萩原 それぞれのユーザーに合わせた学習習慣、学習方法のレコメンドをできるようになりたいですね。まだ研究中ではありますが、学習の仕方というのがかなり見えるようになってきました。学習者の多くは学校の生徒です。ですから、基本的には一週間の行動サイクルが存在します。
―月曜から日曜まで?
萩原 そうですね。月曜から日曜まで、かつ24時間の中でいつ勉強しているのか、いつは勉強ができないのかが見えてくるようになりました。
―具体的には、どう見えるようになったのでしょうか?
萩原 例えば、高校生のユーザーが平日の朝8時台に暗記科目の社会を勉強しているとすれば、通学の移動中の時間を利用しているのでしょう。反対に、高校2年生の水曜日の放課後は絶対に「受験サプリ」を利用していないとすれば、部活動に参加しているか、予備校に通っているのではないか。こういった制約条件や学習が可能なエリアがわかるようになりました。さらに今は学校での行動データもだんだん見えるようになってきたんです。
―学校内での行動ですか?
赤井実は、最近高校に導入いただくケースも増えています。「受験サプリ」を教材として使っていただいているのです。
―どのように使っているのでしょうか?
赤井 放課後に補習授業を行っている高校もありますし、反対に事前に「受験サプリ」の動画を見て、授業ではディスカッションを行うといった使い方をしている高校もあります。
―どのくらいの高校が利用されている?
赤井 高校の数は、公立と私立を合わせて5000校ほどなのですが、現在は700ほどの高校と提携しています。
萩原 高校生の生活の中心は、当然高校ですよね。予備校も生活の主役にはなれないわけです。ですから、その「生活の中心である学校でどんな学習をしたのか」ということがわかるとデータ分析としてはすっごく面白いんですよ。高校と連携することで、データの精度がどんどん上がっていくんです。
―こういったデータから学習方法のレコメンドを?
萩原 さらに、先程から申し上げている「学習方法と成績の相関性」に関するデータも使っていきたいですね。「講義動画を見た直後に問題を解いた点数」と「講義動画を見て、一週間後に再び同じ動画を見てから問題を解いた点数」の差がわかるわけです。今はあくまで研究段階ですが「何曜日の何時に、こんな学習をすれば効果的」など学習方法に踏み込んだレコメンドを、機能として実装していくことを検討しています。

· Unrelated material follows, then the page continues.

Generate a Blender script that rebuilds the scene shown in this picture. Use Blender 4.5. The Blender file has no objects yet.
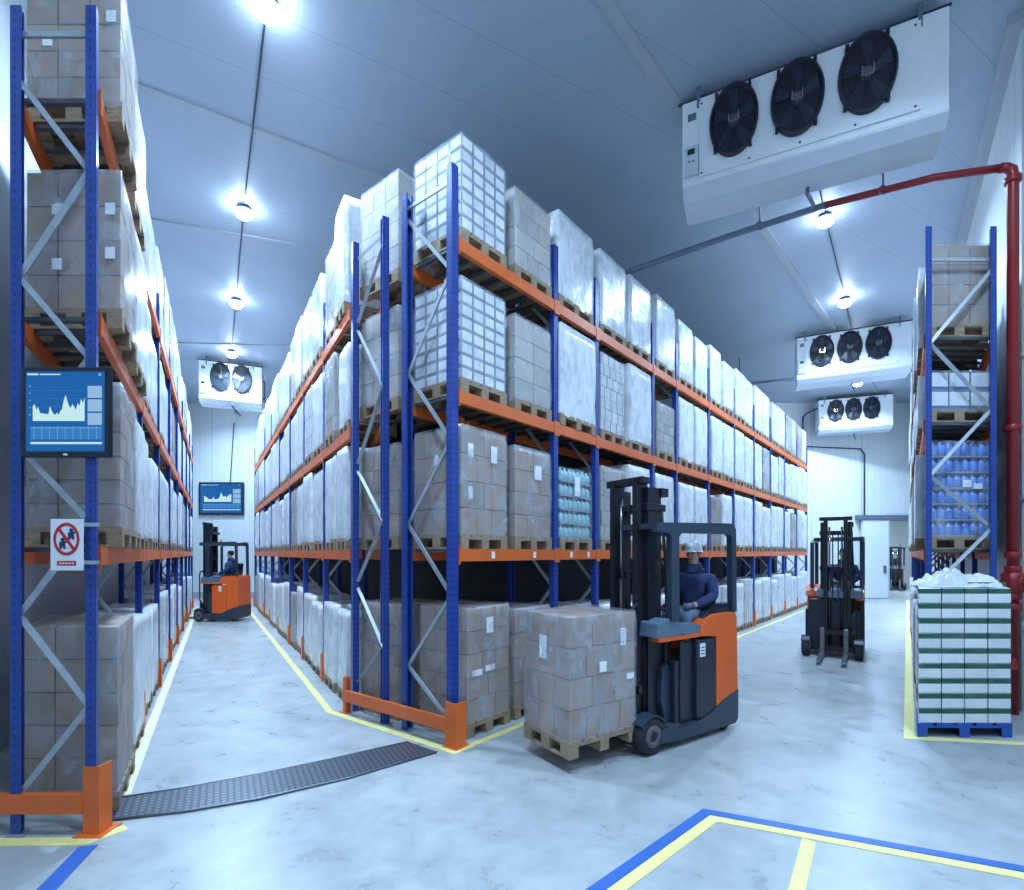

―そのレコメンドの内容もユーザーごとに切り分けるわけですよね?
萩原 そうですね。ゴールが人それぞれ異なるところが、教育サービスの面白い点だと私は思っています。
―ゴールが違う?
萩原 他のサービスであれば、ユーザーが商品を予約したり、購買することがコンバージョンです。しかし、教育は人によってゴールが違うんです。「大学に受かること」がゴールの人もいます。「定期テストの点数を上げたい」という人もいます。低学年であれば、「週に3回勉強する習慣を身に着けたい」というゴールもあるでしょう。「受験サプリ」を使ってもらう頻度をあげたり、より成績が向上したりするように、それぞれのゴールに合わせたデータの解析を行い、最適な学習方法をレコメンドできるようになりたいですね。これが、教育の難しさでもあり、面白さなのだと私は考えています。